Heterogeneous Interfaces of Magnetic CIP and Binary Dielectric Carbon-Based Material Toward High-Efficiency Microwave Attenuation

Abstract

Carbon-based materials, as lightweight absorbers, have been widely applied in varied fields to counteract the adverse effects of electromagnetic waves. Nevertheless, there remain challenges in coping with the impairment of microwave absorption performance caused by the excessively high permittivity of carbon materials. Herein, carbonyl iron powder (CIP) was added to graphene oxide/carbon black (RGO-CB) composites to adjust the permittivity improving impedance matching and electromagnetic absorption properties. In this work, the RGO provides a three-dimensional structure net, which introduces circularly and variously electromagnetic loss interfaces within the RGO-CB/CIP composites.
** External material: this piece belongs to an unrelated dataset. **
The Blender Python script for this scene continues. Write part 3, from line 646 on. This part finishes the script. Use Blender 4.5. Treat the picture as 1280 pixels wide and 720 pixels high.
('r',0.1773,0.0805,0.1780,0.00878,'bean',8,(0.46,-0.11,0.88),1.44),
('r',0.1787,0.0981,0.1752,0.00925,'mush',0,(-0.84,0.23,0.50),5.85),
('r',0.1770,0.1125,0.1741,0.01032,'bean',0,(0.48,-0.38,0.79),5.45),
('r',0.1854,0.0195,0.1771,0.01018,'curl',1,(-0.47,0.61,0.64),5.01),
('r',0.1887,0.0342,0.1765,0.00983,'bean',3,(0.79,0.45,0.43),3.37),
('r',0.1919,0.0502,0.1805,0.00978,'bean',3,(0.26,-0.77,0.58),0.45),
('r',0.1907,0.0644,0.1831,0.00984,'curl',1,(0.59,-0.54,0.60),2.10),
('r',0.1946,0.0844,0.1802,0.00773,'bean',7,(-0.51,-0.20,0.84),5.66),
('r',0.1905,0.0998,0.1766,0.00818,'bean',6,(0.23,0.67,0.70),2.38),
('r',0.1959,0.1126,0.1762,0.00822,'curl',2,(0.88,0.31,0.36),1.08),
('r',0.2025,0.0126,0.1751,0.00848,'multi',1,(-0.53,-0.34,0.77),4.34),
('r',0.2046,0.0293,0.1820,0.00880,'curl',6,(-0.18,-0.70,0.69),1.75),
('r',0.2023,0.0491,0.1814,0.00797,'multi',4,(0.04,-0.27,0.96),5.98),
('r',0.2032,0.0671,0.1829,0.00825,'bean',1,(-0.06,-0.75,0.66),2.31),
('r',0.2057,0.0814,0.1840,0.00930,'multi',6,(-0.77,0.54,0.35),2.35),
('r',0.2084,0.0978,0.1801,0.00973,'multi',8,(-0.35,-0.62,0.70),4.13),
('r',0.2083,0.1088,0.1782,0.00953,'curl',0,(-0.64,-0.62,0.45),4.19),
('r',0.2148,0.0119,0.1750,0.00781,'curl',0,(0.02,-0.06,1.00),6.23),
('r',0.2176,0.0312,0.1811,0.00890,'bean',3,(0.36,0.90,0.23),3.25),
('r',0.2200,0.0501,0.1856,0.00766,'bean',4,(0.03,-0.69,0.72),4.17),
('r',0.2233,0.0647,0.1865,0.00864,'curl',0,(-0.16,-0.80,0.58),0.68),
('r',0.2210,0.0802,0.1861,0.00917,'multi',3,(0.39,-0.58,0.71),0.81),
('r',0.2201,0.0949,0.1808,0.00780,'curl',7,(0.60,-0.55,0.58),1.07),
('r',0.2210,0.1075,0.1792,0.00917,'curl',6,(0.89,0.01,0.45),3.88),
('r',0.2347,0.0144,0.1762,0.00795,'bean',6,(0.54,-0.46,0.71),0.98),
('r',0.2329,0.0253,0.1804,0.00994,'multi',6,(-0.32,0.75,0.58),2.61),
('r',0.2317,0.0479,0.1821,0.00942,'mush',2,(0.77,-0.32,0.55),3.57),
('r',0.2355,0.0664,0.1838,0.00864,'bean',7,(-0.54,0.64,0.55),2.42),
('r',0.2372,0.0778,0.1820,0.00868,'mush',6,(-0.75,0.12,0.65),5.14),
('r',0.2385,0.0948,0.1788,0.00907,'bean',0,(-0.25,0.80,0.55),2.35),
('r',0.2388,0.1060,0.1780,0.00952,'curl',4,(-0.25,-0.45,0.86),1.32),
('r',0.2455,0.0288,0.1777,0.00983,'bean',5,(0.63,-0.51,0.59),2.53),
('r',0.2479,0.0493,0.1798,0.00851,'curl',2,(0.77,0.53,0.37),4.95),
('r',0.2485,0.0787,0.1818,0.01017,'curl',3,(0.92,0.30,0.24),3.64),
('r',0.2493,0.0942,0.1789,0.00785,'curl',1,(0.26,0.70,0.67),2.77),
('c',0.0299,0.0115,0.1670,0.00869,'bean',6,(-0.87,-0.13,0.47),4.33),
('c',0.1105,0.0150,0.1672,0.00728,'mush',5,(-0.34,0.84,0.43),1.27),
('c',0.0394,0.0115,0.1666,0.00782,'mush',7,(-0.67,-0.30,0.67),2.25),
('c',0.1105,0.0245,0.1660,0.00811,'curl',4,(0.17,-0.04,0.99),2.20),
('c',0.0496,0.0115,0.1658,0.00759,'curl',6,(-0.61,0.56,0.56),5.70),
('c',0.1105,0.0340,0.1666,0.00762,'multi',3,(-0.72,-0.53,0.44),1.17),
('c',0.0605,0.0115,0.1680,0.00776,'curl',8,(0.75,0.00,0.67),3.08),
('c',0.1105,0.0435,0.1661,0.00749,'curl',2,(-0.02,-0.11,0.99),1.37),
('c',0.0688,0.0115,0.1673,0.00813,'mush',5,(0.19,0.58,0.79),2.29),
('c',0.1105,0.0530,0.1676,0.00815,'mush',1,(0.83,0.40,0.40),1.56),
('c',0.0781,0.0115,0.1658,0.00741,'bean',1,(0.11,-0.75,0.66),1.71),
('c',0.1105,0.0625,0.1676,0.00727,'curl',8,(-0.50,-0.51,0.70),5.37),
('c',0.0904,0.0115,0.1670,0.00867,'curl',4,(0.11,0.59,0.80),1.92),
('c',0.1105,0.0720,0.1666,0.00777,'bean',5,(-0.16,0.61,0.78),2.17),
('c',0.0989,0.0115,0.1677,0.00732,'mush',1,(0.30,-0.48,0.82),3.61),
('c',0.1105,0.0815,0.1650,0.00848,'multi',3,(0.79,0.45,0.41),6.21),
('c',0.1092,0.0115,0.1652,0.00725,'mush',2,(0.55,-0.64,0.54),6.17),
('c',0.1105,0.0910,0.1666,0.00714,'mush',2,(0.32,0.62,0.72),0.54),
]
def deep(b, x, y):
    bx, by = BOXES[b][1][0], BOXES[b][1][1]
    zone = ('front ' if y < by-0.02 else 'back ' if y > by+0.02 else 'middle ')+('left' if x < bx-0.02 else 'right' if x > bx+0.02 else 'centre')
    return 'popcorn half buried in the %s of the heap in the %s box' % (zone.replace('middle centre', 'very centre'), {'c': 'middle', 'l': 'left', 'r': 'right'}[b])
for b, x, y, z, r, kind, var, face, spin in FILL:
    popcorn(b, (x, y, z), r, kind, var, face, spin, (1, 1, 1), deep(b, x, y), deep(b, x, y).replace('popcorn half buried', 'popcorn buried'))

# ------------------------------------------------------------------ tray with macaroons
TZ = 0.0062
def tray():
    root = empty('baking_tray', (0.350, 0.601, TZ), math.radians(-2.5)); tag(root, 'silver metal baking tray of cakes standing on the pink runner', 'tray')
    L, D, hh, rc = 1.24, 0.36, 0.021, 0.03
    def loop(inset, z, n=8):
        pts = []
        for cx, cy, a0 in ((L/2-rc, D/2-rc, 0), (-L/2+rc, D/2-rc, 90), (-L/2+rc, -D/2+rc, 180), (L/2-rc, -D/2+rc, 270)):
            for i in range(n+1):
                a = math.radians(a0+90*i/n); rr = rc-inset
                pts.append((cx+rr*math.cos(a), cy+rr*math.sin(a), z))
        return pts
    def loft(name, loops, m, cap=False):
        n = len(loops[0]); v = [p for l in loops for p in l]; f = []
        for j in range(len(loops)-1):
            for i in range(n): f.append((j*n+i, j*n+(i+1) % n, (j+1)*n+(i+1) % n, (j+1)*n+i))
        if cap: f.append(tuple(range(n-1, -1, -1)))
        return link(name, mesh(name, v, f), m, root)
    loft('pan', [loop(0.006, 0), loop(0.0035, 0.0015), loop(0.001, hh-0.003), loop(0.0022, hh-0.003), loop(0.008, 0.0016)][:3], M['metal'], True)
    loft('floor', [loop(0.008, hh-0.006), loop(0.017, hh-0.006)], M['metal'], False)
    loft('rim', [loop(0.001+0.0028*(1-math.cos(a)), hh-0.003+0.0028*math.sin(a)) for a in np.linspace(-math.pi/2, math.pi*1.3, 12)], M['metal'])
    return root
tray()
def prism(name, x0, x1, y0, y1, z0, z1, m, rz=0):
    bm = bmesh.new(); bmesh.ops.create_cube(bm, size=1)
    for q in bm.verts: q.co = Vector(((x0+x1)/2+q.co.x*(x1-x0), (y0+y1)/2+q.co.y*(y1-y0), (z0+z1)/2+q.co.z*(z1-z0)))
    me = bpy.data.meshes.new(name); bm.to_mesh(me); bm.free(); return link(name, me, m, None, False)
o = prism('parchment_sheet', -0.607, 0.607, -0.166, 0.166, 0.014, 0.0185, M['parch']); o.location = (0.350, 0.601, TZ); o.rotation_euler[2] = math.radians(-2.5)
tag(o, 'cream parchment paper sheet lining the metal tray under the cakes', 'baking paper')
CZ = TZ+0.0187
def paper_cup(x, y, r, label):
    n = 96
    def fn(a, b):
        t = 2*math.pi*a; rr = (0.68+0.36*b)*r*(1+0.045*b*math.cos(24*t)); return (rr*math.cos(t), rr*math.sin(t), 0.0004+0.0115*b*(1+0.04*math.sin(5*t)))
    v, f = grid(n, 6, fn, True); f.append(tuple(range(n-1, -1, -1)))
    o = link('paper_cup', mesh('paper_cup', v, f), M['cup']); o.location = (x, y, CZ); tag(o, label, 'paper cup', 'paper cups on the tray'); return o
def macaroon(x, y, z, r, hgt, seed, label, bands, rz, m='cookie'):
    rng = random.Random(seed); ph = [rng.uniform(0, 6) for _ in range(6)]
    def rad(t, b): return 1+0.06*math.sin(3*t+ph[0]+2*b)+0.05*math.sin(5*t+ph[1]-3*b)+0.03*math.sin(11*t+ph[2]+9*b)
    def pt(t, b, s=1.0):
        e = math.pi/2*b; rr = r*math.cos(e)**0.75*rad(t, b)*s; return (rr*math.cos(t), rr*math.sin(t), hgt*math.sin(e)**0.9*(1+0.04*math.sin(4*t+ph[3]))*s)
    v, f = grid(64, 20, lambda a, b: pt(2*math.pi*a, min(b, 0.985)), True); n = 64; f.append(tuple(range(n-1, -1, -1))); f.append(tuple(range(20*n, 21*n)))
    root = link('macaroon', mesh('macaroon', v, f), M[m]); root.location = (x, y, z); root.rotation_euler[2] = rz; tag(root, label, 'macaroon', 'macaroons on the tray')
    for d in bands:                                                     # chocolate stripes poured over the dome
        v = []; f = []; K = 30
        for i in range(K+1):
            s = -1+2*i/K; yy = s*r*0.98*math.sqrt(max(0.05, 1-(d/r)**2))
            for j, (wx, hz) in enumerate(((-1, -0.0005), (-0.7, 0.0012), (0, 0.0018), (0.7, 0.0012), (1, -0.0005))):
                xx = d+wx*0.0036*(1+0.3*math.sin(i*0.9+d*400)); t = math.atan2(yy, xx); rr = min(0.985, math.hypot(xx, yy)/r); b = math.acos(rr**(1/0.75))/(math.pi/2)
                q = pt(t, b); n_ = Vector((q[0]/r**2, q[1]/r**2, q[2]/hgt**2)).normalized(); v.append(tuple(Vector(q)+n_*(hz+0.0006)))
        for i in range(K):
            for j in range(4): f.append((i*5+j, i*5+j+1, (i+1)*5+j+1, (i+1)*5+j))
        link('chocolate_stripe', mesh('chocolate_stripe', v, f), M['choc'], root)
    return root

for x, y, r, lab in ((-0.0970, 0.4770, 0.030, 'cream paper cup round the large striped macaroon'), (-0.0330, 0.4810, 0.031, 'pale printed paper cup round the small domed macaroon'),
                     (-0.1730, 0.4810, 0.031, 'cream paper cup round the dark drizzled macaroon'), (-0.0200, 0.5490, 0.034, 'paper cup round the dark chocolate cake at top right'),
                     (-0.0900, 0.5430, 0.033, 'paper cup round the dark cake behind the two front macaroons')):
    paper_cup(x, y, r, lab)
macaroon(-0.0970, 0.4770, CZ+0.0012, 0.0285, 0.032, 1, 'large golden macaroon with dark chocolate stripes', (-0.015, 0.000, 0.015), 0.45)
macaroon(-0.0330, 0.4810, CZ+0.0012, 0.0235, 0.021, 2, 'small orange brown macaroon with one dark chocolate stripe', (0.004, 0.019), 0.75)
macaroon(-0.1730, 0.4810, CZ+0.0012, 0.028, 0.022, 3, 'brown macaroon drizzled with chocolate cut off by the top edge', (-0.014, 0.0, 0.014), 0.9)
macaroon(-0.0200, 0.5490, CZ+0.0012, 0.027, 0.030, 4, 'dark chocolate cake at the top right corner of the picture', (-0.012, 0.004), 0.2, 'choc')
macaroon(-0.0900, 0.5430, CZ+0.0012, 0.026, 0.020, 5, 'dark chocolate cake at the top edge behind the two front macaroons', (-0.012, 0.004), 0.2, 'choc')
Owing to the unique architecture and synergy of the three components, the as-prepared absorber exhibits good impedance matching and gratifying microwave absorption properties. It was found that the 1:1 mixture of RGO-CB and CIP in the composite had superb impedance matching at the thicknesses of 2.6 and 2.7 mm to achieve complete X-band microwave absorption. Such excellent performance benefits from the multiple polarization provided by the heterogeneous interfaces and the ideal impedance match attributed to the tunable permeability and permittivity of this work.